I'll also now note that I have found two other examples of the story premise of "face remembered, deadly elevator avoided"... and one of these may have been early enough for Lord Dufferin to have seen it, which may be where he started to tell his own tale.
In an 1892 of the magazine Light: A Journal of Psychical, Occult, and Mystical Research, the editor tells of a young female friend of his who had a dream of a hearse coming to collect her and her refusing to go. Weeks later, she refused to enter a lift because the operator resembled the driver of the hearse in her dream... and the lift then failed and killed those aboard it.

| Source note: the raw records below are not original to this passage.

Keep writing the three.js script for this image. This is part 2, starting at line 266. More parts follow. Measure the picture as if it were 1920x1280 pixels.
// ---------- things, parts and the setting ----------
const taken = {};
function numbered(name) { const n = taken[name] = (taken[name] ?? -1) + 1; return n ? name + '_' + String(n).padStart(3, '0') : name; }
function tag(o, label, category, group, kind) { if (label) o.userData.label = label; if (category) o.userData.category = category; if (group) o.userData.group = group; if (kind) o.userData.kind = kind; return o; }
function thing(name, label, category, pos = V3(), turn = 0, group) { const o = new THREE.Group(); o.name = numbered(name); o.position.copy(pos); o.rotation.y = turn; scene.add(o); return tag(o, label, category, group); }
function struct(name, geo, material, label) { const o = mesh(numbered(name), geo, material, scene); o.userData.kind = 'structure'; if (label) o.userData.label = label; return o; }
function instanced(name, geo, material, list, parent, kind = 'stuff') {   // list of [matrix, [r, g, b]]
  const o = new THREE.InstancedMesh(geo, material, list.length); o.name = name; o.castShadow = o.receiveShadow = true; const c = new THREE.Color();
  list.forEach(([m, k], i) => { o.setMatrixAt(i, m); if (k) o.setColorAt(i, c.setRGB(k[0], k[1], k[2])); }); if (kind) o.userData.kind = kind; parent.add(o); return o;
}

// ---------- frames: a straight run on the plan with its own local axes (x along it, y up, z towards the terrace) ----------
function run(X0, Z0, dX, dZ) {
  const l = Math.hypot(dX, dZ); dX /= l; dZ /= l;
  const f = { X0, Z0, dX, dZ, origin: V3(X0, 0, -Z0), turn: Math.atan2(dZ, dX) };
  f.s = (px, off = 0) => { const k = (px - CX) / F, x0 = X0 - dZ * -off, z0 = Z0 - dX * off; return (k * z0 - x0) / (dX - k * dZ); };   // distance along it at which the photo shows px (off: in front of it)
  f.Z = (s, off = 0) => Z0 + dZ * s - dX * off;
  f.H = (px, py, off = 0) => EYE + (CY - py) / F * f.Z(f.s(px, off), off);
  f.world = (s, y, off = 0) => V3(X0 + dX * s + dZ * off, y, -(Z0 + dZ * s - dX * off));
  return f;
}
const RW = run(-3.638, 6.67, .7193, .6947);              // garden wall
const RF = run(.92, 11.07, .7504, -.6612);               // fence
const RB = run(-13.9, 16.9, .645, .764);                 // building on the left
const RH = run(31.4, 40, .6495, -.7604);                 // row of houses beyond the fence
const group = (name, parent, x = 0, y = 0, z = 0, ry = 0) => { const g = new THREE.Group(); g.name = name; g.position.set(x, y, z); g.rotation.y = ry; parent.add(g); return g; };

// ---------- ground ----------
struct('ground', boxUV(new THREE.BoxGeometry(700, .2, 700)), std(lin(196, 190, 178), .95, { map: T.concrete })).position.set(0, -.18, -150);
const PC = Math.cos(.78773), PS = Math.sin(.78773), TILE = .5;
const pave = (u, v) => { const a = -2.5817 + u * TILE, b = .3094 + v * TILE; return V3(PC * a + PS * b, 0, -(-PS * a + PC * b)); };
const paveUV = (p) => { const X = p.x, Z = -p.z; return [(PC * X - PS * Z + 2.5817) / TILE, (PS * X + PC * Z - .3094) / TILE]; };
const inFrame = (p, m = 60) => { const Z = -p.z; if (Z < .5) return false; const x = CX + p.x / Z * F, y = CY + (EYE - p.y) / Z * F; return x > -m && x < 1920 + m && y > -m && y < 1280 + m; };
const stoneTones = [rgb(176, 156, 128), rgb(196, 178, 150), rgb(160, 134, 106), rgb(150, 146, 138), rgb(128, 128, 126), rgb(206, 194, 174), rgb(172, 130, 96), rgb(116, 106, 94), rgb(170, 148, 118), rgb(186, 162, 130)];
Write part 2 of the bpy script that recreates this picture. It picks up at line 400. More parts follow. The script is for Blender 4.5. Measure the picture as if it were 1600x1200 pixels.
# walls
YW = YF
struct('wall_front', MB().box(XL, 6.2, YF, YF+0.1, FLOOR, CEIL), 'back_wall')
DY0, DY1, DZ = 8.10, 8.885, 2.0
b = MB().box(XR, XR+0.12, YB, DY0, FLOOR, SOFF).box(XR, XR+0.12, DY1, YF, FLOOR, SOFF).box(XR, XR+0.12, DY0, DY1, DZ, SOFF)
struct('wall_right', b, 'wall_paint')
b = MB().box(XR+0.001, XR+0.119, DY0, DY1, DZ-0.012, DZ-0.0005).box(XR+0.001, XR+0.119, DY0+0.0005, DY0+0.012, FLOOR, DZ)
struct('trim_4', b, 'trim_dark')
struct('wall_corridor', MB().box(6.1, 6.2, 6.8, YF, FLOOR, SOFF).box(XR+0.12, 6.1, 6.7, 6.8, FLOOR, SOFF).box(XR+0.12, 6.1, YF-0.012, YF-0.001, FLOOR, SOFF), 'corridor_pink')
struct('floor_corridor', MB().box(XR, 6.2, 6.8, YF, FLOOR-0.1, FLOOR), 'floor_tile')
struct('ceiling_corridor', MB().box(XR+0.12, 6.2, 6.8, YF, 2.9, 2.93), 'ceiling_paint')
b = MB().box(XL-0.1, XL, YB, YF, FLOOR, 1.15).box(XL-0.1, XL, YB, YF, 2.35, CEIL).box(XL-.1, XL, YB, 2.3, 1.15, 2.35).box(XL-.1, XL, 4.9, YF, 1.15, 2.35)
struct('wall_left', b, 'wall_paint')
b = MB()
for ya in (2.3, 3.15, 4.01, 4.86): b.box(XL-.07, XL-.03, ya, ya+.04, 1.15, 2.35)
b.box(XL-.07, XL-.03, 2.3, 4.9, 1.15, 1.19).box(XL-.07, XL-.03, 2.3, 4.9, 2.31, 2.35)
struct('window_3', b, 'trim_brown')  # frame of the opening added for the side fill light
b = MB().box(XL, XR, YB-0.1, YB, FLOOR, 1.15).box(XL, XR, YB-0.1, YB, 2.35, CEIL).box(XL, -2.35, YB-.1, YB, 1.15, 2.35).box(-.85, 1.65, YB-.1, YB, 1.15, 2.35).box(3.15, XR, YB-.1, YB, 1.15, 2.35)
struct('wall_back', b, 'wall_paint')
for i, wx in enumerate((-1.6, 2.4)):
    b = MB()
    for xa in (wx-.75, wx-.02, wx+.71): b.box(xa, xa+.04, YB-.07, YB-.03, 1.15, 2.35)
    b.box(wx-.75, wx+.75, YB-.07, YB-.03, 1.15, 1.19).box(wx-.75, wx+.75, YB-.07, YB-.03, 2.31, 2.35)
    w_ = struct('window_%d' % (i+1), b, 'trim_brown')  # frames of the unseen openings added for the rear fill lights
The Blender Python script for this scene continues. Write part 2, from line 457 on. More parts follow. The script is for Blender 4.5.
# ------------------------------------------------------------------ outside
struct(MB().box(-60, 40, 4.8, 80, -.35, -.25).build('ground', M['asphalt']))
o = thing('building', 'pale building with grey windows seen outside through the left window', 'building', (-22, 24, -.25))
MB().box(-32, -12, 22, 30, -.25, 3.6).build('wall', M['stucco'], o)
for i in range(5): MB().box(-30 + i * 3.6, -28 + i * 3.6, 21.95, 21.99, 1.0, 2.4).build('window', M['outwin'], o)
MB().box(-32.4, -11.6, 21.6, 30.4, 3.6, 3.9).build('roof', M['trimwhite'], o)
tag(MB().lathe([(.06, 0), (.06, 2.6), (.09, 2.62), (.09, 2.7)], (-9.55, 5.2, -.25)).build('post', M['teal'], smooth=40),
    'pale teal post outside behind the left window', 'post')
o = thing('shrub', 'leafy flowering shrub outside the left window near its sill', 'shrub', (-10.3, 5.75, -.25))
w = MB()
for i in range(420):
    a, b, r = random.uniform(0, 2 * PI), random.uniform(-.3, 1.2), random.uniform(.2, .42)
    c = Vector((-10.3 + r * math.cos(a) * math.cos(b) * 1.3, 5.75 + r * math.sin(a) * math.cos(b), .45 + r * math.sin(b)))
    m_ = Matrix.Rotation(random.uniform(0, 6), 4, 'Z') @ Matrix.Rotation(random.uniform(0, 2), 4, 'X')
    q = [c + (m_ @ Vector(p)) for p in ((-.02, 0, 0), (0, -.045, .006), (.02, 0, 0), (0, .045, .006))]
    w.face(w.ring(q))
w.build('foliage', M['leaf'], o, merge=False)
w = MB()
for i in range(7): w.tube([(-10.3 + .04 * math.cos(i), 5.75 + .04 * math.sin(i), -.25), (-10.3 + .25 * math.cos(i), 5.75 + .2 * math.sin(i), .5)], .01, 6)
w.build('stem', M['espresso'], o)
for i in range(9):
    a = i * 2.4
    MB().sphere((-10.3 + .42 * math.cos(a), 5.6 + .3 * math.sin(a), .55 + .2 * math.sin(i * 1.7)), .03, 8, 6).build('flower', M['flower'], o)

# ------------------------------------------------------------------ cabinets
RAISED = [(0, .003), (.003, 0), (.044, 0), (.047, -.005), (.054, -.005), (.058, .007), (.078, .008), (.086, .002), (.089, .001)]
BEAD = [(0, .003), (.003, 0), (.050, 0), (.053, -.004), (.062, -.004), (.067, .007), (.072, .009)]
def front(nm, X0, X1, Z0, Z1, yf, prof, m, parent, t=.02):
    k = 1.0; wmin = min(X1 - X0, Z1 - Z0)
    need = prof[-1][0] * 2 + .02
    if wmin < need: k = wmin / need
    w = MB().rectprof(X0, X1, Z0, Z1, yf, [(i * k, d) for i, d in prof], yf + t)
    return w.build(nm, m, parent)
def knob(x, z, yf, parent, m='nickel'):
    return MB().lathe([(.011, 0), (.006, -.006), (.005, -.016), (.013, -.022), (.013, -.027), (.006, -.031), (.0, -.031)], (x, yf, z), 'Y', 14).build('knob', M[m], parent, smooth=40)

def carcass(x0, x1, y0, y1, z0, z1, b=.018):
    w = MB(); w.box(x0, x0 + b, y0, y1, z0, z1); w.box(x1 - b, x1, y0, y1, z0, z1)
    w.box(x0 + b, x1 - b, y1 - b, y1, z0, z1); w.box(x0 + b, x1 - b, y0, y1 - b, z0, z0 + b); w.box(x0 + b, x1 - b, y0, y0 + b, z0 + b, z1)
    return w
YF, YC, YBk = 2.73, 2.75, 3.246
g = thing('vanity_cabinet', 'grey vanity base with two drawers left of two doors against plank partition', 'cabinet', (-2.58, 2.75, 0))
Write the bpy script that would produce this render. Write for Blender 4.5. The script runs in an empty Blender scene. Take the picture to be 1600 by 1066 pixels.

Another story turned up five years after Lord Dufferin died in an 1907 issue of The Progressive Thinker, a weekly newspaper focused on strange and spooky tales. This story also tells of a young woman who saw a hearse waiting for her in a dream; and, the following day, she saw a man who resembled the hearse driver in her dream working as the lift attendant when she is about to enter it on the fourth floor of a department store. She refused to enter and, moments later, the lift plummetd down the shaft.